How will the politics of homeownership evolve amid interest rate hikes?

“We haven’t had interest rate rises before at a time when housing was this unaffordable. In 2022, housing was a major election issue. In 2025, housing will be the defining issue,” Samaras says.

It presents a possibility for the left to grow its support among mortgagees, who will now be much more conscious of their income and costs than their investment value, while maintaining the support of renters whose costs are also rising.

Labor’s proposed review of the Reserve Bank could prove significant, and if it can follow through on its promise to get wages moving, it could be rewarded.

Conversely, the right could frame itself as the true defender of aspirational wealth-builders and grow its advantage in this cohort.
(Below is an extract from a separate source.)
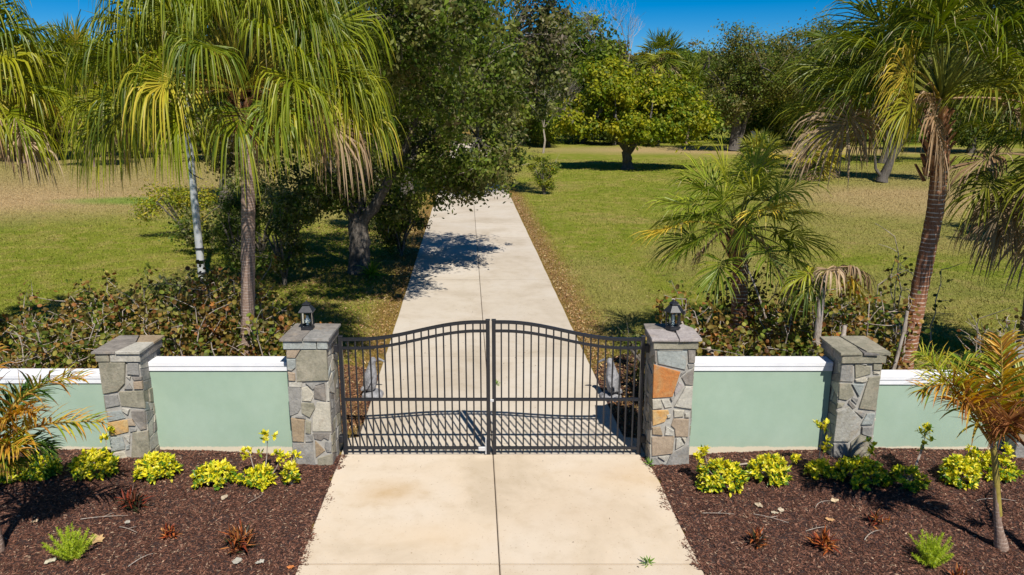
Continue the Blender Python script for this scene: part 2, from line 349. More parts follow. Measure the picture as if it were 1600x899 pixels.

Samaras believes the Coalition is likely to “go hard on super for housing, including lowering the threshold for accessing your super to cope with mortgage stress”.

But in the long term, doubling down on its home-owning base could spell trouble for the right.

“The potential issue for the Coalition is that the share of non-owners has increased slowly over the last couple of decades, and is much higher for younger generations than it was for older generations at the same age,” says Ratcliff. “This could point to a political issue for the Liberal Party in the future, and indeed was likely one of the reasons they lost so many seats in the large metropolitan areas at the 2022 election.”